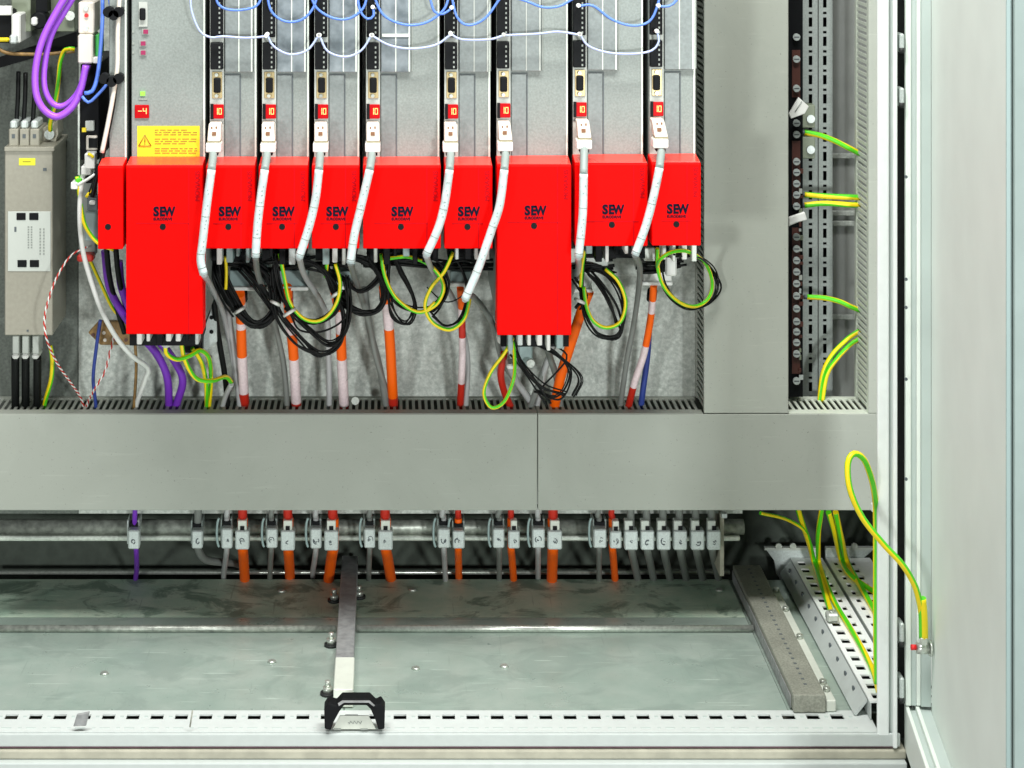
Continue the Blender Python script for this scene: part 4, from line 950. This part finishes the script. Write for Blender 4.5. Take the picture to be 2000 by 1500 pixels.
RW = [([(1571, 259), (1600, 264), (1630, 275), (1662, 291), (1680, 300)], 11, 'single earth wire sagging right in the upper shaft'),
      ([(1571, 380), (1610, 383), (1662, 385), (1680, 386)], 11, 'upper one of the two level earth wires in the shaft'),
      ([(1571, 401), (1610, 397), (1662, 400), (1680, 400)], 11, 'lower one of the two level earth wires in the shaft'),
      ([(1576, 580), (1610, 582), (1640, 589), (1662, 599), (1680, 606)], 10, 'single earth wire in the lower half of the shaft'),
      ([(1680, 645), (1655, 662), (1625, 693), (1607, 730), (1600, 785)], 9, 'left one of the two earth wires curving down into the duct'),
      ([(1685, 658), (1662, 672), (1635, 700), (1615, 732), (1606, 785)], 9, 'right one of the two earth wires curving down into the duct')]
for k, (pts, wd, lab) in enumerate(RW):
    o = gy([(p[0], p[1], .345) for p in pts], wd, .345, lab, 'earth wires in the right shaft', tw=16, phase=k * 2)
    if k < 4:
        c = P(pts[0][0] - 6, pts[0][1], .345); MB().cyl(c, c + Vector((.006, 0, 0)), .003, n=8).build('ferrule', M['tagprint'], o)

# ================================================================ FLOOR FITTINGS
ZT = -.960
def ledge(px, py, z): return -z * FP / (py - VY) - CD
bmx0 = P(650, 1365, ledge(0, 1365, ZT)).x; bmx1 = P(689, 1365, ledge(0, 1365, ZT)).x
o = thing('floor_beam', 'narrow two-tone steel beam running front to back in the middle of the floor', 'beam', (P(670, 1300, .1).x, .25, ZF))
mb = MB(); ys = ledge(0, 1283, ZT)
mb.poly([(bmx0, .062, ZF + .001), (bmx1, .062, ZF + .001), (bmx1 - .0, .062, ZT), (bmx0, .062, ZT)], (0, ys - .0625, 0)); mb.build('front_section', M['offwhite'], o, .0008)
MB().quadbox((bmx0, ys, ZF + .001), (bmx1 - .001, .5, ZT - .0006)).build('rear_section', M['beam_dark'], o, .0008)
for k, (px, py, lab) in enumerate(((653, 1175, 'bolt left of the floor beam, farthest back'), (701, 1168, 'bolt standing right of the floor beam'), (647, 1262, 'middle bolt left of the floor beam'), (640, 1357, 'nearest bolt left of the floor beam'))):
    dd = ledge(0, py, ZF); c = P(px, py, dd); c.z = ZF + .0002
    t = thing('floor_bolt', lab, 'bolt', c, 'upright bolts beside the floor beam')
    MB().cyl(c, c + Vector((0, 0, .003)), .0085, n=16).build('rubber_washer', M['rubber'], t)
    MB().cyl(c + Vector((0, 0, .0031)), c + Vector((0, 0, .009)), .0058, n=6).build('nut', M['steel'], t)
    MB().cyl(c + Vector((0, 0, .0091)), c + Vector((0, 0, .016)), .0032, n=10).build('thread', M['steel'], t)
t = thing('sill_clip', 'black plastic arch-shaped clip astride the slotted sill at the middle beam', 'clip', P(692, 1425, -.005))
prof = [(634, 1424), (633, 1385), (641, 1373), (657, 1378), (668, 1366), (722, 1366), (734, 1378), (744, 1373), (752, 1385), (751, 1424), (739, 1426), (733, 1406), (724, 1386), (716, 1378), (672, 1378), (663, 1390), (652, 1410), (646, 1427)]
MB().poly([P(*q, -.008) for q in prof], (0, .02, 0)).build('arch', M['black'], t, .0012, 2)
MB().poly([P(*q, -.0095) for q in ((660, 1374), (668, 1369), (722, 1369), (732, 1378), (730, 1380), (720, 1372.5), (672, 1372.5), (662, 1379))], (0, .0012, 0)).build('arch_highlight_rib', M['beam_dark'], t)
lp = MB().poly([P(*q, .0) for q in ((664, 1398), (720, 1398), (734, 1424), (650, 1424))], (0, .0015, 0)).build('maker_plate', M['offwhite'], t)
MB().tube([P(680 + 2.4 * k, 1411 + 3 * math.sin(k * 2.1), -.0003) for k in range(12)], .0005, n=5).build('faint_mark', M['print'], lp)
for (a_, b_) in ((664, 1424), (716, 1424)):
    MB().pbox(a_ - 12, b_ - 1, a_ + 2, b_ + 1.5, -.0012, .001).build('plate_foot', M['print'], lp)
o = MB().poly([P(*q, -.001) for q in ((150, 1396), (175, 1391), (168, 1418), (143, 1419))], (0, .003, 0)).build('tape_scrap', M['beam_dark'], None, .0005); tag(o, 'small dark scrap of tape stuck on the slotted sill at left', 'scrap')
o = MB().cyl(P(376, 1388, .001), P(371, 1420, -.001), .0009, n=6).build('sill_pin', M['beam']); tag(o, 'thin brownish wire pin lying across the slotted sill', 'pin')

# right grooved beam
bx0 = .4495; bx1 = bx0 + .036
o = thing('floor_beam', 'weathered grey beam with a row of small holes on the right side of the floor', 'beam', (.467, .25, ZF))
bb = MB().quadbox((bx0, .047, ZF + .0012), (bx1, .463, ZT)).build('beam_body', M['beam'], o, .0015, 2)
mb = MB(); y = .075
while y < .45: mb.quadbox((bx0 + .017, y, ZT + .0002), (bx0 + .0205, y + .004, ZT - .001)); y += .0148
mb.build('hole_row', M['tagprint'], bb)
MB().quadbox((bx0 - .0012, .06, ZF + .0014), (bx0 - .0004, .46, ZT - .006)).build('side_seal', M['beam_dark'], o)
# pale strip
o = thing('floor_strip', 'thin pale metal strip with bolts between the weathered beam and the white rail', 'strip', (.5, .2, ZF))
mb = MB(); mb.quadbox((bx1 + .001, .05, ZF + .0012), (bx1 + .012, .40, ZF + .014)); mb.build('strip_body', M['offwhite'], o, .001)
for y in (.075, .095, .23, .32, .385):
    c = Vector((bx1 + .0065, y, ZF + .0142)); MB().cyl(c, c + Vector((0, 0, .005)), .004, n=6).build('strip_bolt', M['steel'], o)
# white perforated rails
def prail(name, xa, xb, label, ya, yb_, rows, zt2=ZT):
    o = thing(name, label, 'rail', ((xa + xb) / 2, .25, ZF), 'white perforated floor rails')
    mb = MB(); xs_ = [xa] + [v for r_ in rows for v in r_] + [xb]
    for i in range(0, len(xs_), 2): mb.quadbox((xs_[i], ya, zt2), (xs_[i + 1], yb_, zt2 - .002))
    y = ya
    for (r0, r1) in rows:
        y = ya + .008
        prev = ya
        while y < yb_ - .02:
            mb.quadbox((r0, prev, zt2), (r1, y, zt2 - .002)); prev = y + .013; y += .0265
        mb.quadbox((r0, prev, zt2), (r1, yb_, zt2 - .002))
    mb.build('rail_top', M['railw'], o)
    mb = MB().quadbox((xa, ya, zt2 - .0022), (xa + .0015, yb_, ZF + .002)).quadbox((xb - .0015, ya, zt2 - .0022), (xb, yb_, ZF + .002)); mb.build('rail_side', M['lipw'], o)
    MB().quadbox((xa + .002, ya, zt2 - .0045), (xb - .002, yb_, zt2 - .005)).build('slot_dark_sheet', M['purple_d' if 0 else 'black'], o)  # black sheet added below the slots to stand for the shade inside
    return o
prail('perforated_rail', .5305, .572, 'white perforated floor rail left of the dark groove, under the earth wires', .03, .49, ((.5360, .5460), (.5600, .5655)))
prail('perforated_rail', .5765, .635, 'white perforated floor rail right of the dark groove', .03, .49, ((.583, .5885), (.601, .611)))
o = thing('rail_channel', 'grey sloped steel channel along the left side of the white rails', 'channel', (.515, .25, ZF))
mb = MB(); mb.poly([(.515, .04, ZF + .003), (.5295, .04, ZT - .002), (.5295, .04, ZT - .005), (.5175, .04, ZF + .001)], (0, .445, 0)); y = .06
while y < .44:
    z = ZF + .013; mb.quadbox((.5228, y + .02, z - .001), (.5248, y + .026, z + .0030), 1); y += .042
mb.build('channel_web', [M['lipw'], M['tagprint']], o)
# end brackets (triangular gussets at the back)
for (pts, lab) in ((((1492, 1068), (1600, 1068), (1600, 1092), (1552, 1100), (1528, 1140), (1516, 1120), (1512, 1095)), 'left galvanised gusset bracket behind the white floor rails'),
                   (((1612, 1068), (1706, 1068), (1702, 1078), (1675, 1100), (1612, 1098)), 'right galvanised gusset bracket behind the white floor rails')):
    o = MB().poly([P(*q, .491) for q in pts], (0, .004, 0)).build('gusset_bracket', M['tag'], None, .0006); tag(o, lab, 'bracket')
    x0 = pts[0][0]
    MB().quadbox(P(x0, 1067.5, .49) , P(pts[1][0], 1075, .485)).build('flange', M['plate'], o)
    for dx_ in (28, 56):
        c = P(x0 + dx_, 1066, .484); MB().cyl(c, c + Vector((0, -.004, 0)), .0045, n=8).build('bracket_bolt', M['steel'], o)
# earth wires over the rails
zr = ZT + .004
def onrail(px, py, dz=.004): return (px, py, ledge(0, py, ZT + dz))
gy([(1485, 1002, .34), (1530, 1012, .36), (1562, 1028, .38), (1575, 1042, .4)], 7, .35, 'thin earth wire slanting out from under the duct end', tw=12)
gy([(1556, 985, .36), (1568, 1025, .39), (1580, 1060, .43), onrail(1590, 1098), onrail(1603, 1135), onrail(1618, 1180), onrail(1624, 1198)], 11, .4, 'earth wire lying along the left white rail to the clear terminal', 'earth wires on the rails', tw=10)
gy([(1606, 985, .36), (1599, 1035, .40), (1598, 1070, .43), onrail(1600, 1100), onrail(1614, 1140), onrail(1632, 1180), onrail(1660, 1225), onrail(1686, 1270), onrail(1706, 1312), onrail(1716, 1350)], 10, .4, 'long earth wire running along the left white rail behind the frame post', 'earth wires on the rails', tw=10, phase=5)
gy([(1618, 1000, .38), (1630, 1040, .42), onrail(1642, 1090), onrail(1658, 1120), onrail(1690, 1145), onrail(1720, 1162)], 11, .4, 'upper earth wire bending right across the right white rail', 'earth wires on the rails', tw=10)
gy([(1632, 1000, .38), (1643, 1050, .42), onrail(1654, 1095), onrail(1672, 1130), onrail(1695, 1170), onrail(1722, 1215)], 11, .4, 'lower earth wire bending right across the right white rail', 'earth wires on the rails', tw=10, phase=4)
MBt = MB(); c = P(1625, 1205, ledge(0, 1205, ZT + .006))
t = MB().quadbox(c + Vector((-.007, -.008, -.004)), c + Vector((.007, .008, .006))).build('earth_terminal', M['plate'], None, .002); tag(t, 'pale square earth terminal on the left white rail', 'terminal')
MB().cyl(c + Vector((0, 0, .006)), c + Vector((0, 0, .008)), .004, n=12).build('terminal_screw', M['steel'], t)
# the big earth loop to the door
t = thing('earth_cable', 'bold yellow-green cable looping from the frame post to the door stud', 'wire', P(1750, 1090, -.04))
gy([(1712, 1335, .008), (1711, 1200, .008), (1711, 1080, .008), (1711, 1010, .006), (1709, 972, -.004), (1702, 935, -.02), (1687, 897, -.03), (1668, 886, -.035), (1656, 905, -.04), (1660, 955, -.045), (1684, 1010, -.045), (1725, 1062, -.045), (1762, 1102, -.045), (1785, 1140, -.04), (1795, 1172, -.035), (1800, 1200, -.03)], 12, -.03, parent=t, name='jacket', tw=1.5, phase=5)
gy([(1800, 1168, -.033), (1803, 1205, -.03), (1804, 1246, -.025)], 18, -.03, parent=t, name='shrink_sleeve', tw=2, phase=2)
box('end_lug', 'steel', t, 1798, 1246, 1812, 1262, -.03, .003, .001)
o = box('post_clip', 'whitep', None, 1704, 984, 1716, 1004, .035, .01, .002); tag(o, 'white cable clip behind the frame post at the big earth loop', 'clip')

What the task asks: Pictures are excluded: retype only the lines from the beginning of the listing above through the line with "c = P(pts[0][0]", both included.

Response for this exercise:
Continue the Blender Python script for this scene: part 4, from line 950. This part finishes the script. Write for Blender 4.5. Take the picture to be 2000 by 1500 pixels.
RW = [([(1571, 259), (1600, 264), (1630, 275), (1662, 291), (1680, 300)], 11, 'single earth wire sagging right in the upper shaft'),
      ([(1571, 380), (1610, 383), (1662, 385), (1680, 386)], 11, 'upper one of the two level earth wires in the shaft'),
      ([(1571, 401), (1610, 397), (1662, 400), (1680, 400)], 11, 'lower one of the two level earth wires in the shaft'),
      ([(1576, 580), (1610, 582), (1640, 589), (1662, 599), (1680, 606)], 10, 'single earth wire in the lower half of the shaft'),
      ([(1680, 645), (1655, 662), (1625, 693), (1607, 730), (1600, 785)], 9, 'left one of the two earth wires curving down into the duct'),
      ([(1685, 658), (1662, 672), (1635, 700), (1615, 732), (1606, 785)], 9, 'right one of the two earth wires curving down into the duct')]
for k, (pts, wd, lab) in enumerate(RW):
    o = gy([(p[0], p[1], .345) for p in pts], wd, .345, lab, 'earth wires in the right shaft', tw=16, phase=k * 2)
    if k < 4:
        c = P(pts[0][0] - 6, pts[0][1], .345); MB().cyl(c, c + Vector((.006, 0, 0)), .003, n=8).build('ferrule', M['tagprint'], o)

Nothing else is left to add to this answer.